How'd the bike feel otherwise? Was the fork a benefit over something like a Lauf?

Guitar Ted said...

@Rob E- Missed seeing you as well. I'll be down for Gravel worlds though. Hope to see you there!

@Tyler Loewens- Not figured out yet. I've had to pay attention to some other stuff here, but I will update if I do get it figured out. The Fox AX is stiffer laterally and doesn't allow each leg to act independently, which a Lauf does to a degree. Therefore you can't get the tire to rub on a fork leg, like you can a Lauf, and you also have a damper, obviously the Lauf does not. So the Fox is adjustable. That's a big deal for really light or heavier folks. If you fall into Lauf's sweet spot for weight, no concerns there.

MG said...

It was an awesome day on the bike with you, Brother!! Like you said in your post yesterday, it’s been way too long.
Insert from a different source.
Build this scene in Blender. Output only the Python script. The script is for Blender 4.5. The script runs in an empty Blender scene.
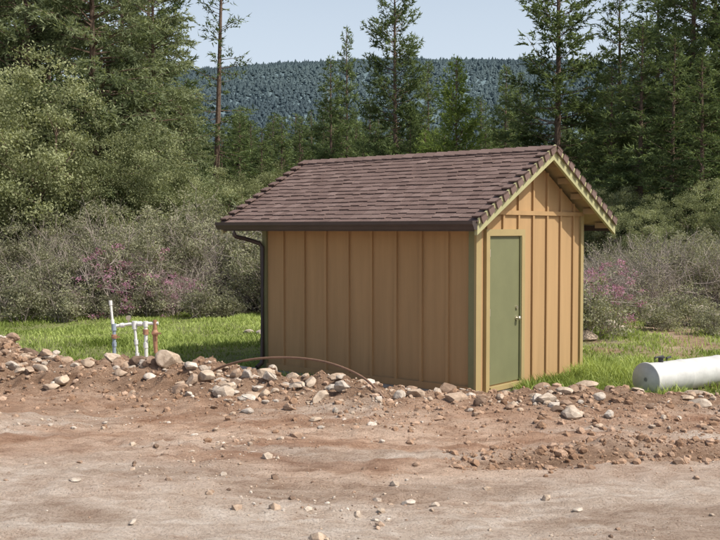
import bpy, math, numpy as np
from mathutils import Vector
C=bpy.context
R0=np.random.default_rng(7)

# ---------------------------------------------------------------- helpers
def link(o,parent=None):
    C.scene.collection.objects.link(o)
    if parent: o.parent=parent
    return o
def empty(name,loc=(0,0,0),rz=0):
    e=bpy.data.objects.new(name,None); e.location=loc; e.rotation_euler=(0,0,rz); e.empty_display_size=.2
    return link(e)
class MB:
    def __init__(s): s.V=[];s.F=[];s.n=0
    def add(s,V,F,mat=0,tint=.5):
        V=np.asarray(V,float).reshape(-1,3);F=np.asarray(F,int)
        if len(F)==0: return
        t=np.broadcast_to(np.asarray(tint,float),(len(F),)).copy()
        s.V.append(V); s.F.append((F+s.n,np.full(len(F),mat),t)); s.n+=len(V)
    def box(s,x0,x1,y0,y1,z0,z1,mat=0,tint=.5):
        V=[(x,y,z) for z in (z0,z1) for y in (y0,y1) for x in (x0,x1)]
        s.add(V,[(0,2,3,1),(4,5,7,6),(0,1,5,4),(2,6,7,3),(0,4,6,2),(1,3,7,5)],mat,tint)
    def tube(s,P,r,n=8,mat=0,tint=.5,cap=True):
        P=np.asarray(P,float); k=len(P); r=np.broadcast_to(np.asarray(r,float),(k,))
        T=np.gradient(P,axis=0); T/=np.linalg.norm(T,axis=1)[:,None]+1e-9
        ref=np.array([0,0,1.]) if abs(T[:,2]).mean()<.8 else np.array([1.,0,0])
        A=np.cross(T,ref); A/=np.linalg.norm(A,axis=1)[:,None]+1e-9
        B=np.cross(T,A)
        a=np.arange(n)*2*math.pi/n
        V=P[:,None]+r[:,None,None]*(A[:,None]*np.cos(a)[None,:,None]+B[:,None]*np.sin(a)[None,:,None])
        i=np.arange(k-1)[:,None]*n; j=np.arange(n)[None]; j2=(j+1)%n
        F=np.stack([i+j,i+j2,i+n+j2,i+n+j],-1).reshape(-1,4)
        s.add(V,F,mat,tint)
        if cap and n>3:
            for e,c in ((0,1),(k-1,-1)):
                ring=V[e]; cV=np.vstack([ring,ring.mean(0)])
                s.add(cV,[(q,(q+1)%n,n)[::c] for q in range(n)],mat,tint)
    def mesh(s,name,mats,smooth=False):
        me=bpy.data.meshes.new(name)
        V=np.vstack(s.V); me.vertices.add(len(V)); me.vertices.foreach_set("co",V.ravel())
        idx=np.concatenate([f.ravel() for f,_,_ in s.F])
        tot=np.concatenate([np.full(len(f),f.shape[1]) for f,_,_ in s.F])
        st=np.concatenate([[0],np.cumsum(tot)[:-1]])
        me.loops.add(len(idx)); me.loops.foreach_set("vertex_index",idx.astype(np.int32))
        me.polygons.add(len(tot)); me.polygons.foreach_set("loop_start",st.astype(np.int32))
        for m in mats: me.materials.append(m)
        me.polygons.foreach_set("material_index",np.concatenate([m for _,m,_ in s.F]).astype(np.int32))
        me.update(calc_edges=True)
        a=me.attributes.new("tint",'FLOAT','FACE'); a.data.foreach_set("value",np.concatenate([t for _,_,t in s.F]).astype(np.float32))
        me.polygons.foreach_set("use_smooth",np.full(len(tot),smooth))
        me.validate(); return me
    def obj(s,name,mats,parent=None,smooth=False,loc=(0,0,0)):
        o=bpy.data.objects.new(name,s.mesh(name,mats,smooth)); o.location=loc
        return link(o,parent)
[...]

You rode great, especially considering the equipment challenges you faced.

Speaking to your comment about the stiffness of the Lauf compared to the Fox AX, I agree that it’s easier to get the Lauf to flex laterally, but also have found that the lack of a hydraulic damper is actually a boon on washboard-style repetitive bumps, which are very common on late-summer gravel around here. In this case, the Lauf is totally in its element. I feel it’s sprung a little heavy for my 160 lb weight, so someone in the 180-200 pound range should be good to go. I’ve found it also helps to keep the front axle torqued to the 12nM max, as there’s noticeably less lateral movement.

Guitar Ted said...

@MG- Thanks Brother! Soon we will see each other again at Gravel Worlds.

Thanks for the direct feedback on the Lauf as well.

Josh said...

Great ride! It was good to chat with everyone, ride some awesome Iowa gravel, and unexpectedly participate in GarBRAI.

Some additional photos on my Strava activity here, not sure if you have to be on Strava to see them: https://www.strava.com/activities/1734472090

Glenn said...

Wow, that Avenue I.

Those photos are hard to believe.

Chapeau!

Unknown said...

Thanks again for the ride! Nothing like 20+ like minded folks, 100+ miles, some dirt, Casey's pizza and beer to make a great day.